Abiterò per sempre nella casa del Signore

38vangeloDomenica 15 ottobre, XXVIII del tempo ordinario
(Is 25,6-10; Fil 4,12-14.19-20; Mt 22,1-14)

Dopo quella dei vignaioli assassini, Gesù presenta un’altra parabola agli anziani del popolo, ed ai sacerdoti del Tempio: c’è un re, che fa una festa di nozze per il figlio; il banchetto è magnifico. Il re non ha badato a spese, pur di regalare al figlio, e agli invitati, un giorno indimenticabile. Insiste perché anche i sudditi partecipino alla sua gioia. Alla festa vengono chiamati innanzitutto i nobili, ma questi rifiutano di partecipare, perché occupati in altri lavori, piuttosto banali.
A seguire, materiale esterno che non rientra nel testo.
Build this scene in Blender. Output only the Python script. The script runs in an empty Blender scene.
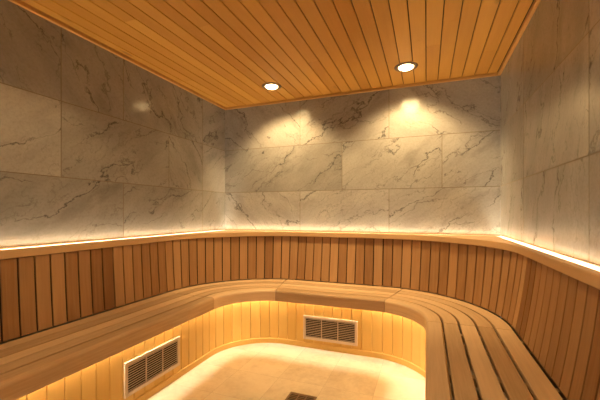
import bpy, bmesh, math, random
from mathutils import Vector
random.seed(7)
C = bpy.context.scene.collection
sc = bpy.context.scene
PI = math.pi

# ------------------------------------------------------------------ place
XL, XR, D, YF = -2.743, 0.750, 4.164, -1.05      # side walls, back wall, front wall (behind the camera)
EYE = 1.50                                       # lens height; every height below is written relative to it
ZC, ZTRIM = 1.506, 1.4816                        # ceiling boards, lower edge of the ceiling trim
ZF = -1.50                                       # floor
RC = 1.25                                        # the corner centres stand this far from the walls
CLX, CRX, CY = XL + RC, XR - RC, D - RC
Y0 = -1.0                                        # benches run up to the front wall
AR = 0.6                                         # station length given to an arc: AR * angle
S1 = CY                                          # stations: left straight, arc, back, arc, right straight
S2 = S1 + AR * PI / 2
S3 = S2 + (CRX - CLX)
S4 = S3 + AR * PI / 2
S5 = S4 + (CY - Y0)

SHIFT = True                                     # the left seat stands a little closer to its wall than the others
def P(s, o):
    """plan point at station s, o metres in from the walls"""
    r = RC - o
    if s < S2:
        k = max(0, min(1, (o - .06) / .08)) * (.045 if SHIFT else .022)
        k *= 1 if s <= S1 else math.cos((s - S1) / AR) ** 2 if s < S2 else 0
        x, y = P0(s, o); return (x - k, y)
    return P0(s, o)

def P0(s, o):
    r = RC - o
    if s <= S1: return (XL + o, s)
    if s <= S2:
        a = PI - (s - S1) / AR
        return (CLX + r * math.cos(a), CY + r * math.sin(a))
    if s <= S3: return (CLX + (s - S2), D - o)
    if s <= S4:
        a = PI / 2 - (s - S3) / AR
        return (CRX + r * math.cos(a), CY + r * math.sin(a))
    return (XR - o, CY - (s - S4))

def outer(s, o):
    """plan point at station s on the square-cornered line o metres in from the walls"""
    if S1 < s <= S2 or S3 < s <= S4:
        L = s <= S2
        a = PI - (s - S1) / AR if L else PI / 2 - (s - S3) / AR
        c, n = math.cos(a), math.sin(a)
        k = (RC - o) / max(abs(c), abs(n))
        return ((CLX if L else CRX) + k * c, CY + k * n)
    return P0(s, o)

def ease(s):
    """how far the top of the backrest fills the corners beyond the bench's own curve"""
    if S1 < s < S2: return .03 * math.sin(PI * (s - S1) / (S2 - S1)) ** 2
    if S3 < s < S4: return .03 * math.sin(PI * (s - S3) / (S4 - S3)) ** 2
    return 0

def adv(s, o, d):
    """station after walking d metres along offset o"""
    n = 24
    for _ in range(n):
        arc = S1 <= s < S2 or S3 <= s < S4
        s += d / n * (AR / (RC - o) if arc else 1)
    return s

def stations(a, b, step=0.035):
    out = [a]
    for k in (S1, (S1 + S2) / 2, S2, S3, (S3 + S4) / 2, S4):
        if a + 1e-4 < k < b - 1e-4: out.append(k)
    out.append(b)
    res = []
    for p, q in zip(out, out[1:]):
        arc = (S1 - 1e-6 <= p and q <= S2 + 1e-6) or (S3 - 1e-6 <= p and q <= S4 + 1e-6)
        n = max(1, int(math.ceil((q - p) / step))) if arc else 1
        res += [p + (q - p) * i / n for i in range(n)]
    return res + [b]

# ------------------------------------------------------------------ mesh helpers
class MB:
    def __init__(self):
        self.bm = bmesh.new()
        self.uv = self.bm.loops.layers.uv.new('UVMap')
        self.tone = self.bm.faces.layers.float.new('tone')
    def face(self, pts, uvs=None, tone=0.5, mat=0, smooth=False):
        vs = [self.bm.verts.new(p) for p in pts]
        f = self.bm.faces.new(vs)
        f[self.tone] = tone; f.material_index = mat; f.smooth = smooth
        if uvs:
            for l, u in zip(f.loops, uvs): l[self.uv].uv = u
        return f
    def rings(self, rings, us, vs, tone=.5, uo=(0, 0), cap=True, closed=True, smooth=False, swap=False):
        """skin a list of rings of points; us along rings, vs across"""
        n = len(rings[0]); V = [[self.bm.verts.new(p) for p in r] for r in rings]
        m = n if closed else n - 1
        for i in range(len(rings) - 1):
            for j in range(m):
                k = (j + 1) % n
                try: f = self.bm.faces.new((V[i][j], V[i][k], V[i + 1][k], V[i + 1][j]))
                except ValueError: continue
                f[self.tone] = tone; f.smooth = smooth
                vk = vs[k] if k else vs[-1] + .01
                q = [(us[i], vs[j]), (us[i], vk), (us[i + 1], vk), (us[i + 1], vs[j])]
                for l, (u, v) in zip(f.loops, q):
                    l[self.uv].uv = (u + uo[0], v + uo[1])
        if cap and closed:
            for R in (V[0][::-1], V[-1]):
                f = self.bm.faces.new(R); f[self.tone] = tone
                for l in f.loops: l[self.uv].uv = uo
    def box(self, a, b, tone=.5, bev=0.0):
        (x0, y0, z0), (x1, y1, z1) = a, b
        ax = max(range(3), key=lambda i: abs(b[i] - a[i]))
        r = bmesh.ops.create_cube(self.bm, size=1)
        for v in r['verts']:
            v.co = ((x0 + x1) / 2 + v.co.x * (x1 - x0), (y0 + y1) / 2 + v.co.y * (y1 - y0), (z0 + z1) / 2 + v.co.z * (z1 - z0))
        fs = {f for v in r['verts'] for f in v.link_faces}
        if bev:
            es = {e for f in fs for e in f.edges}
            g = bmesh.ops.bevel(self.bm, geom=list(es), offset=bev, segments=2, affect='EDGES', profile=.5)
            fs = {f for v in g['verts'] for f in v.link_faces} | {f for f in fs if f.is_valid}
        uo = random.random() * 20
        for f in fs:
            f[self.tone] = tone
            for l in f.loops:
                c = l.vert.co; o = [c[i] for i in range(3) if i != ax]
                l[self.uv].uv = (c[ax] + uo, o[0] + o[1] + uo)
    def build(self, name, mats, parent=None, origin=(0, 0, 0), recalc=True):
        if recalc: bmesh.ops.recalc_face_normals(self.bm, faces=self.bm.faces[:])
        o3 = Vector(origin) + Vector((0, 0, EYE)) if origin == (0, 0, 0) and False else Vector(origin)
        for v in self.bm.verts: v.co = v.co + Vector((0, 0, EYE)) - o3
        me = bpy.data.meshes.new(name); self.bm.to_mesh(me); self.bm.free()
        for m in (mats if isinstance(mats, (list, tuple)) else [mats]): me.materials.append(m)
        o = bpy.data.objects.new(name, me); C.objects.link(o)
        if parent is not None:
            o.parent = parent
            o.location = o3 - world_loc(parent)
        else: o.location = o3
        return o

def world_loc(o):
    l = o.location.copy()
    while o.parent: o = o.parent; l += o.location
    return l

def thing(name, label, cat, loc, group=None):
    o = bpy.data.objects.new(name, None); C.objects.link(o)
    o.empty_display_size = .1; o.location = loc
    o['label'] = label; o['category'] = cat
    if group: o['group'] = group
    return o

def structure(o, label=None):
    o['kind'] = 'structure'
    if label: o['label'] = label
    return o

# ------------------------------------------------------------------ materials
def new_mat(name):
    m = bpy.data.materials.new(name); m.use_nodes = True
    nt = m.node_tree; b = nt.nodes['Principled BSDF']
    return m, nt, b

def N(nt, kind, **kw):
    n = nt.nodes.new(kind)
    for k, v in kw.items():
        if k.startswith('_'): setattr(n, k[1:], v)
        else: n.inputs[k.replace('__', ' ')].default_value = v
    return n

def mth(nt, op, a, b=None, c=None, clamp=False):
    n = nt.nodes.new('ShaderNodeMath'); n.operation = op; n.use_clamp = clamp
    for i, x in enumerate((a, b, c)):
        if x is None: continue
        if isinstance(x, (int, float)): n.inputs[i].default_value = x
        else: nt.links.new(x, n.inputs[i])
    return n.outputs[0]

def ramp(nt, src, stops):
    r = nt.nodes.new('ShaderNodeValToRGB'); e = r.color_ramp.elements
    while len(e) < len(stops): e.new(0.5)
    for k, (p, c) in zip(e, stops):
        k.position = p; k.color = (*c, 1)
    nt.links.new(src, r.inputs[0]); return r.outputs[0]

def mixc(nt, f, a, b, mode='MIX'):
    n = nt.nodes.new('ShaderNodeMix'); n.data_type = 'RGBA'; n.blend_type = mode
    for i, x in ((0, f), (6, a), (7, b)):
        if isinstance(x, (int, float)): n.inputs[i].default_value = x
        elif isinstance(x, tuple): n.inputs[i].default_value = (*x, 1)
        else: nt.links.new(x, n.inputs[i])
    return n.outputs[2]

def vmap(nt, src, scale, rot=0.0, loc=(0, 0, 0)):
    n = nt.nodes.new('ShaderNodeMapping'); n.inputs['Scale'].default_value = scale
    n.inputs['Rotation'].default_value = (0, 0, rot); n.inputs['Location'].default_value = loc
    nt.links.new(src, n.inputs[0]); return n.outputs[0]

def noise(nt, vec, scale, detail=4, rough=.55, dist=0.0):
    n = N(nt, 'ShaderNodeTexNoise', Scale=scale, Detail=detail, Roughness=rough, Distortion=dist)
    nt.links.new(vec, n.inputs['Vector']); return n.outputs['Fac']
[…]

Allora la chiamata si allarga ai semplici passanti, buoni o cattivi che siano.
È una festa di nozze: c’è un pranzo luculliano gratuito, e non c’è neppure da acquistare il regalo. C’è solo una condizione: quella di indossare un vestito candido. I primi invitati sono i suoi interlocutori: i capi e il popolo di Israele, i più vicini al Signore, ma questi non accolgono l’invito. Allora la chiamata viene estesa ai pagani, purché abbiano l’abito nuziale, cioè l’impegno alla conversione, il desiderio di tenere lontano il peccato. Già il profeta Isaia aveva descritto il Regno di Dio come un banchetto di grasse vivande, di vini genuini e di cibi raffinati, da gustare senza denaro.
Gesù rivela che siamo tutti invitati, ma troppo spesso ci auto-escludiamo, con pretesti banali e insignificanti. Siamo attratti da altre esperienze, condizionati dagli interessi terreni e dalle tentazioni egoistiche immediate… e umiliamo il re, declinando l’invito. La gioia della comunione con Lui è gettata alle ortiche, perché la vanità e l’egoismo ci abbacinano, presentandoci il miraggio di una presunta felicità a portata di mano, che poi si rivela falsa e insoddisfacente.
Ogni giorno riceviamo il nostro biglietto d’invito alle nozze, ma spesso lo disattendiamo, preferendo le nostre vane preoccupazioni, o perfino il richiamo del peccato. I primi destinatari di questa parabola non sono coloro che non fanno parte delle nostre comunità, che oggi abbiamo imparato a chiamare “lontani”. Siamo noi, i cristiani, convinti di non aver nient’altro da imparare dal Maestro, che, a volte, amiamo tranciare giudizi sullo stile di vita altrui, ma, anche noi, spesso, non vogliamo rispondere positivamente all’invito di Dio e facciamo finta di non sentirlo.
Così a volte la nostra morale “religiosa” diventa una corazza che nessuno può violare e ci tiene lontano dai fratelli, ma anche da Dio. Ogni volta che riceviamo l’invito siamo chiamati a scegliere: o continuare a tirare dritto per la nostra strada, fatta di abitudini e sicurezze, eliminando o evitando tutto ciò che ci richiama ai fratelli, compreso il Vangelo, oppure convertirci, indossare la nostra veste candida, ed entrare, qui ed ora, nel banchetto.
Ma il nostro abito della festa non può essere indossato solo per andare in chiesa e immediatamente dismesso una volta tornati a casa. La veste candida rappresenta la fedeltà all’impegno cristiano: ci dice che la chiamata alla fede non assicura per se stessa la salvezza: la partecipazione alla festa del Regno non è mai scontata. “Molti sono i chiamati, ma pochi gli eletti”; il segreto per essere eletti è la corrispondenza di ogni scelta della nostra vita all’insegnamento di Cristo e la consapevolezza di tutte le volte che ci siamo allontanati dal percorso che Lui suggerisce.